=== Task statement ===
All the data should be repeated exactly. Any image in it is left out.

Begin

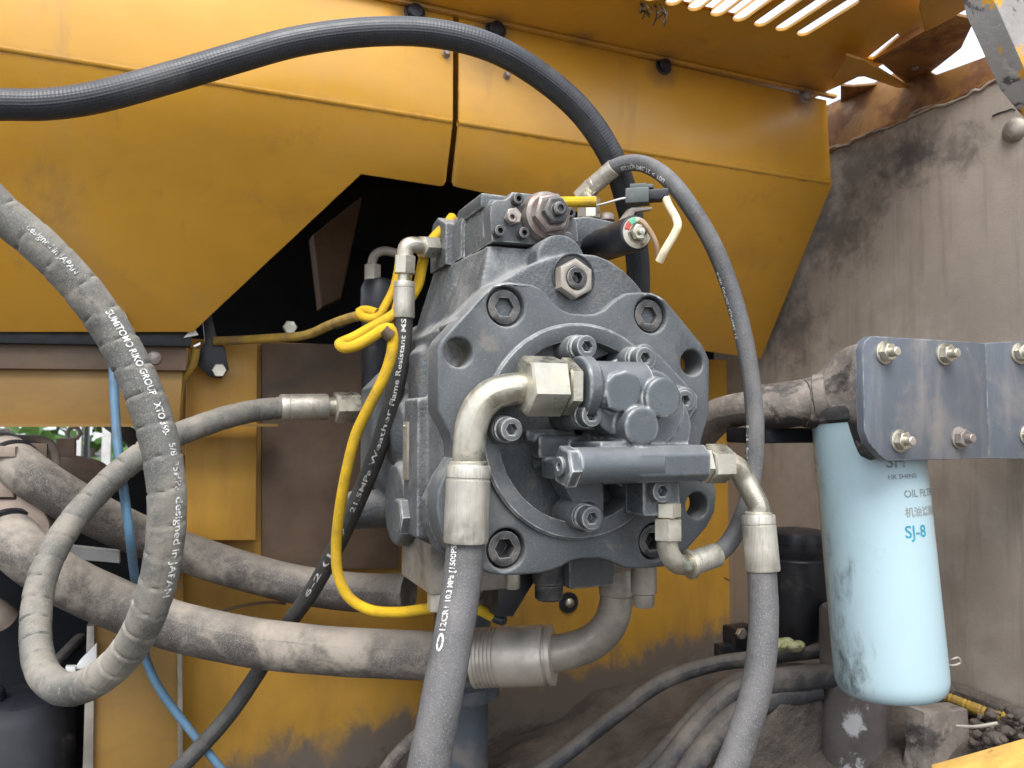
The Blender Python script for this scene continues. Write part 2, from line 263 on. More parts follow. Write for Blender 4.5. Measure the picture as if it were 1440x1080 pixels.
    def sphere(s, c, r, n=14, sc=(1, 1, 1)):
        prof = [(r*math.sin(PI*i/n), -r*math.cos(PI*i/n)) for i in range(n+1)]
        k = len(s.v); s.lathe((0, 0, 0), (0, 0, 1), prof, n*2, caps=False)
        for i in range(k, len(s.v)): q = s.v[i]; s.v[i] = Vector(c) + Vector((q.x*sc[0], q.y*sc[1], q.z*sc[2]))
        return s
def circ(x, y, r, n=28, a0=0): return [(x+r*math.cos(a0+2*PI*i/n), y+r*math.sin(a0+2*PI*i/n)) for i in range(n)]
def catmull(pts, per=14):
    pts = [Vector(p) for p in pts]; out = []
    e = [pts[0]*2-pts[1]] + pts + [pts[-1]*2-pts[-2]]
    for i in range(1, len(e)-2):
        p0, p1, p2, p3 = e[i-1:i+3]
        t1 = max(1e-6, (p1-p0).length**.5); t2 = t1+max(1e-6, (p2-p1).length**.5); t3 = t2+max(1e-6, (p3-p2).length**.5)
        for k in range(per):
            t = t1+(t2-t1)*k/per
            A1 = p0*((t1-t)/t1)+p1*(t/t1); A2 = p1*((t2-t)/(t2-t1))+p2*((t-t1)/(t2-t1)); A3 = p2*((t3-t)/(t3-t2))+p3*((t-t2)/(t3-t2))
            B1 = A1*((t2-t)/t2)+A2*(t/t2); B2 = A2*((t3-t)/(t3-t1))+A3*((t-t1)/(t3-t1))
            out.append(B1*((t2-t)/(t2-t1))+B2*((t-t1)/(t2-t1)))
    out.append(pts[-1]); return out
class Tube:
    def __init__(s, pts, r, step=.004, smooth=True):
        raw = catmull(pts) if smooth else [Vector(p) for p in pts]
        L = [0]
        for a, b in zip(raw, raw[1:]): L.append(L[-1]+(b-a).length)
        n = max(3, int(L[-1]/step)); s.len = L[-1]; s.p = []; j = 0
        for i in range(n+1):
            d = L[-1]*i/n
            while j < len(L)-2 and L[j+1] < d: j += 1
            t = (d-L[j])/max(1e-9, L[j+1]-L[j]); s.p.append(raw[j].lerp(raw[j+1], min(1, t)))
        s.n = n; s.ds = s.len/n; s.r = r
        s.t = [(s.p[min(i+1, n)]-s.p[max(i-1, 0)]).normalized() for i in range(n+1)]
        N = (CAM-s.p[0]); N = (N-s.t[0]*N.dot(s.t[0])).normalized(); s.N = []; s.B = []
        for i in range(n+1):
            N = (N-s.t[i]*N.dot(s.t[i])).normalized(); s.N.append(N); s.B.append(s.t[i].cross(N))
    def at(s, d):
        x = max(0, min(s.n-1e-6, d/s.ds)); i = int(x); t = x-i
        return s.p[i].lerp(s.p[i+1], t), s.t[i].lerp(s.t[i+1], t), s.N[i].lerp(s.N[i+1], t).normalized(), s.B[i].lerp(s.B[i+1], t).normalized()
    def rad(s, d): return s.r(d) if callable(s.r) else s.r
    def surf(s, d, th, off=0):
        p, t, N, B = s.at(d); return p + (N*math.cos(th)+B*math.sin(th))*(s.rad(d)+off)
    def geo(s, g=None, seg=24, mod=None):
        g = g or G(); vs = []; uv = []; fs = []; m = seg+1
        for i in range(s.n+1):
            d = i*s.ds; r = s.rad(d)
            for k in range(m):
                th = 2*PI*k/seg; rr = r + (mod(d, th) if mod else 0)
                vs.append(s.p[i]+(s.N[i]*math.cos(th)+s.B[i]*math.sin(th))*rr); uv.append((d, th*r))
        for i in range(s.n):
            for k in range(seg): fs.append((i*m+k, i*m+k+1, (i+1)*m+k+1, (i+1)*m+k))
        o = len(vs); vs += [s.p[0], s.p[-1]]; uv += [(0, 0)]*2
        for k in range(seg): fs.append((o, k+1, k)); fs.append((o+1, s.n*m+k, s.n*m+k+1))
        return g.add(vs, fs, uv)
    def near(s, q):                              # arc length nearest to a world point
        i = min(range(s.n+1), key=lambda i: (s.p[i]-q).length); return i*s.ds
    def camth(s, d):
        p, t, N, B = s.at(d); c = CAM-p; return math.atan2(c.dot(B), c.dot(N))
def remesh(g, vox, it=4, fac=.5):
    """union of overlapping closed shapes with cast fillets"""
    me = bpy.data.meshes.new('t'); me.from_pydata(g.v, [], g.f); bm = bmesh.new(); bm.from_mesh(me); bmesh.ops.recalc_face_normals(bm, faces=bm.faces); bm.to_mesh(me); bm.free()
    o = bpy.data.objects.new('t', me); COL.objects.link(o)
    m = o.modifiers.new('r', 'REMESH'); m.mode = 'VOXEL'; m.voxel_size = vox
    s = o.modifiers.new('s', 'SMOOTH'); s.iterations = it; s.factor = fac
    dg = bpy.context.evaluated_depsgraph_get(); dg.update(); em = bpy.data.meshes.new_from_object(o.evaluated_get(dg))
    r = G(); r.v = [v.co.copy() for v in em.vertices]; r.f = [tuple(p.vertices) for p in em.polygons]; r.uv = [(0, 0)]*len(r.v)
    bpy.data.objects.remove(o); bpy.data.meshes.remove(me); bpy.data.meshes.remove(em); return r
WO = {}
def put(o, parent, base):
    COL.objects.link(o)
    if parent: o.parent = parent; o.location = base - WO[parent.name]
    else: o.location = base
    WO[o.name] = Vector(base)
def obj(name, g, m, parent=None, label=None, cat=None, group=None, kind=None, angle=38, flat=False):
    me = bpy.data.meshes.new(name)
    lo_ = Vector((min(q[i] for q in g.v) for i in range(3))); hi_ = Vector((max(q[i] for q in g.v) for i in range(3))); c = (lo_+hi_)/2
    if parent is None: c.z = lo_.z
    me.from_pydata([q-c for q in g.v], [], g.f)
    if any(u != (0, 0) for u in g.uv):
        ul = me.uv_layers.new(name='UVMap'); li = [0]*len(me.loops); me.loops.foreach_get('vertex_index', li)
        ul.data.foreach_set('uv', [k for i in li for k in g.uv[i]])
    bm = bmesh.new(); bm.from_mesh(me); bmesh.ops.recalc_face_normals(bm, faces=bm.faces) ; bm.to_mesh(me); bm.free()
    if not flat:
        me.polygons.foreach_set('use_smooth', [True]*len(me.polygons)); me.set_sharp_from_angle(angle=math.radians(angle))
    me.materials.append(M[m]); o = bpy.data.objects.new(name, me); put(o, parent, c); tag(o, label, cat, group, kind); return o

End

=== Problem solution ===
The Blender Python script for this scene continues. Write part 2, from line 263 on. More parts follow. Write for Blender 4.5. Measure the picture as if it were 1440x1080 pixels.
    def sphere(s, c, r, n=14, sc=(1, 1, 1)):
        prof = [(r*math.sin(PI*i/n), -r*math.cos(PI*i/n)) for i in range(n+1)]
        k = len(s.v); s.lathe((0, 0, 0), (0, 0, 1), prof, n*2, caps=False)
        for i in range(k, len(s.v)): q = s.v[i]; s.v[i] = Vector(c) + Vector((q.x*sc[0], q.y*sc[1], q.z*sc[2]))
        return s
def circ(x, y, r, n=28, a0=0): return [(x+r*math.cos(a0+2*PI*i/n), y+r*math.sin(a0+2*PI*i/n)) for i in range(n)]
def catmull(pts, per=14):
    pts = [Vector(p) for p in pts]; out = []
    e = [pts[0]*2-pts[1]] + pts + [pts[-1]*2-pts[-2]]
    for i in range(1, len(e)-2):
        p0, p1, p2, p3 = e[i-1:i+3]
        t1 = max(1e-6, (p1-p0).length**.5); t2 = t1+max(1e-6, (p2-p1).length**.5); t3 = t2+max(1e-6, (p3-p2).length**.5)
        for k in range(per):
            t = t1+(t2-t1)*k/per
            A1 = p0*((t1-t)/t1)+p1*(t/t1); A2 = p1*((t2-t)/(t2-t1))+p2*((t-t1)/(t2-t1)); A3 = p2*((t3-t)/(t3-t2))+p3*((t-t2)/(t3-t2))
            B1 = A1*((t2-t)/t2)+A2*(t/t2); B2 = A2*((t3-t)/(t3-t1))+A3*((t-t1)/(t3-t1))
            out.append(B1*((t2-t)/(t2-t1))+B2*((t-t1)/(t2-t1)))
    out.append(pts[-1]); return out
class Tube:
    def __init__(s, pts, r, step=.004, smooth=True):
        raw = catmull(pts) if smooth else [Vector(p) for p in pts]
        L = [0]
        for a, b in zip(raw, raw[1:]): L.append(L[-1]+(b-a).length)
        n = max(3, int(L[-1]/step)); s.len = L[-1]; s.p = []; j = 0
        for i in range(n+1):
            d = L[-1]*i/n
            while j < len(L)-2 and L[j+1] < d: j += 1
            t = (d-L[j])/max(1e-9, L[j+1]-L[j]); s.p.append(raw[j].lerp(raw[j+1], min(1, t)))
        s.n = n; s.ds = s.len/n; s.r = r
        s.t = [(s.p[min(i+1, n)]-s.p[max(i-1, 0)]).normalized() for i in range(n+1)]
        N = (CAM-s.p[0]); N = (N-s.t[0]*N.dot(s.t[0])).normalized(); s.N = []; s.B = []
        for i in range(n+1):
            N = (N-s.t[i]*N.dot(s.t[i])).normalized(); s.N.append(N); s.B.append(s.t[i].cross(N))
    def at(s, d):
        x = max(0, min(s.n-1e-6, d/s.ds)); i = int(x); t = x-i
        return s.p[i].lerp(s.p[i+1], t), s.t[i].lerp(s.t[i+1], t), s.N[i].lerp(s.N[i+1], t).normalized(), s.B[i].lerp(s.B[i+1], t).normalized()
    def rad(s, d): return s.r(d) if callable(s.r) else s.r
    def surf(s, d, th, off=0):
        p, t, N, B = s.at(d); return p + (N*math.cos(th)+B*math.sin(th))*(s.rad(d)+off)
    def geo(s, g=None, seg=24, mod=None):
        g = g or G(); vs = []; uv = []; fs = []; m = seg+1
        for i in range(s.n+1):
            d = i*s.ds; r = s.rad(d)
            for k in range(m):
                th = 2*PI*k/seg; rr = r + (mod(d, th) if mod else 0)
                vs.append(s.p[i]+(s.N[i]*math.cos(th)+s.B[i]*math.sin(th))*rr); uv.append((d, th*r))
        for i in range(s.n):
            for k in range(seg): fs.append((i*m+k, i*m+k+1, (i+1)*m+k+1, (i+1)*m+k))
        o = len(vs); vs += [s.p[0], s.p[-1]]; uv += [(0, 0)]*2
        for k in range(seg): fs.append((o, k+1, k)); fs.append((o+1, s.n*m+k, s.n*m+k+1))
        return g.add(vs, fs, uv)
    def near(s, q):                              # arc length nearest to a world point
        i = min(range(s.n+1), key=lambda i: (s.p[i]-q).length); return i*s.ds
    def camth(s, d):
        p, t, N, B = s.at(d); c = CAM-p; return math.atan2(c.dot(B), c.dot(N))
def remesh(g, vox, it=4, fac=.5):
    """union of overlapping closed shapes with cast fillets"""
    me = bpy.data.meshes.new('t'); me.from_pydata(g.v, [], g.f); bm = bmesh.new(); bm.from_mesh(me); bmesh.ops.recalc_face_normals(bm, faces=bm.faces); bm.to_mesh(me); bm.free()
    o = bpy.data.objects.new('t', me); COL.objects.link(o)
    m = o.modifiers.new('r', 'REMESH'); m.mode = 'VOXEL'; m.voxel_size = vox
    s = o.modifiers.new('s', 'SMOOTH'); s.iterations = it; s.factor = fac
    dg = bpy.context.evaluated_depsgraph_get(); dg.update(); em = bpy.data.meshes.new_from_object(o.evaluated_get(dg))
    r = G(); r.v = [v.co.copy() for v in em.vertices]; r.f = [tuple(p.vertices) for p in em.polygons]; r.uv = [(0, 0)]*len(r.v)
    bpy.data.objects.remove(o); bpy.data.meshes.remove(me); bpy.data.meshes.remove(em); return r
WO = {}
def put(o, parent, base):
    COL.objects.link(o)
    if parent: o.parent = parent; o.location = base - WO[parent.name]
    else: o.location = base
    WO[o.name] = Vector(base)
def obj(name, g, m, parent=None, label=None, cat=None, group=None, kind=None, angle=38, flat=False):
    me = bpy.data.meshes.new(name)
    lo_ = Vector((min(q[i] for q in g.v) for i in range(3))); hi_ = Vector((max(q[i] for q in g.v) for i in range(3))); c = (lo_+hi_)/2
    if parent is None: c.z = lo_.z
    me.from_pydata([q-c for q in g.v], [], g.f)
    if any(u != (0, 0) for u in g.uv):
        ul = me.uv_layers.new(name='UVMap'); li = [0]*len(me.loops); me.loops.foreach_get('vertex_index', li)
        ul.data.foreach_set('uv', [k for i in li for k in g.uv[i]])
    bm = bmesh.new(); bm.from_mesh(me); bmesh.ops.recalc_face_normals(bm, faces=bm.faces) ; bm.to_mesh(me); bm.free()
    if not flat:
        me.polygons.foreach_set('use_smooth', [True]*len(me.polygons)); me.set_sharp_from_angle(angle=math.radians(angle))
    me.materials.append(M[m]); o = bpy.data.objects.new(name, me); put(o, parent, c); tag(o, label, cat, group, kind); return o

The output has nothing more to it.